Tuesday 22 March 2011

can you learn how to plot from a book?

So I love to read books about writing - I love the idea of it, I love to buy them, I especially love to use a voucher I was given for free to order them online and wait excitedly for them to arrive (this last bit may have gone a bit far, I was like a newbie facebooker waiting for their second friend acceptance, checking the site every 15 minutes to track my delivery).  This month I bought two new books (yes online, how did you guess?) and I am almost finished the first, Plot and Structure by James Scott Bell. 
I am really enjoying it.  And I am a little disappointed. 

To the disappointment first:
It didn't tell me anything I didn't already know.
I mean, I know this sounds stupid, but I was actually hoping it would reveal some secret short-cut to plotting out my novel.  How could it do that, when every novel has a unique plot? I don't know, if I knew I probably wouldn't need to read all these craft books.  But I am always looking out for the secret that I have somehow inadvertently missed,  that all other writers seem to know innately.  When I am logical about this, I understand that there is no secret, and that hard work, sweat and brain power is required to plot, but did I mention the hard work? I don't much like it, and so I prefer to hope for a secret along the way.  And now to the more promising part.

I am really enjoying it because:
it didn't tell me anything I didn't already know.
After I got over the initial disappointment of no secret, I realised that I knew this stuff that Bell was talking about.  He makes it sounds fresh, and has given me so many ideas about how to think about my plot and actually get down to doing some of that hard work.   It turns out that I know more craft than I think, and if I can just get enough self-confidence to try it out, maybe I will be able to plot.  And the brilliant thing about this book is that it doesn't suggest this stuff is easy (there is no hint of a secret, folks), but it doesn't suggest the task is insurmountable either.   I think it might be giving me some of that self-confidence.

So, excuse me, I am off to plot something.

Wednesday 2 March 2011

Am I just too Right Brained for my own good?

I've always thought of myself as foremost a left brained person.  I was a lawyer in Scotland - I almost studied maths instead of law at university.  I am skeptical, and,  most of the time, composed and thoughtful rather than reactionary and emotional.  In writing, however, I can really get into the flow and lose myself in the imaginary world, and in doing so the details of it come alive to me, and I write them down.  That is how, I like to think, I can come up with some half-way decent short stories.

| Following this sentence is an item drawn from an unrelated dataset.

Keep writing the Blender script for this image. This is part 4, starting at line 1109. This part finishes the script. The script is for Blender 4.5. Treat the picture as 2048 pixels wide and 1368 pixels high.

I have 'won' Nanowrimo both years I have entered.  As I said, I used to be a lawyer, verbosity comes easy to me.  Each year, however, I have come undone as I careened headlong into the 40,000s in the third week, comfortable I was going to make the word count goal.  I was barely half way through the 'story' and I had no idea how to end it.  Or, to be more precise, I knew what I wanted the last chapter to achieve, but I had no idea how to get my story to that point.  And so, I would stop writing at the end of November, with 50,000 words and change. And people would congratulate me.  And I would feel like a failure, and couldn't admit it. 

I have just started a new writing book called 'Narrative Design' by Madison Smart Bell.  The preface suggests that the creativity of the right brain, just like with musical improvisation, needs some basic structure to 'improv' over.  As a musician, you need an innate understanding of chord progressions before you can improvise around them.  This makes sense to me, and I can see that this is probably what I am missing.  I can create, but it is formless when it grows any larger than about 5,000 words. 
Is this something some people come to naturally? Do their left brains take over at this point, and insert the form where necessary?  Where do they get the form from - is it something they have intuitively picked up from reading?  If so, it appears I am a little left brain deficient.
So now I am on a task to learn the form, as it seems it is not something I can intuit.  I'm not sure how I'm going to go about it - finishing Narrative Design will probably be a good start.  Any other ideas for how to do this (short of joining an MFA course, I don't have that sort of money!) gratefully appreciated.  And as I figure it out, I will let you know, and if you are in a similar position to me, I hope it helps.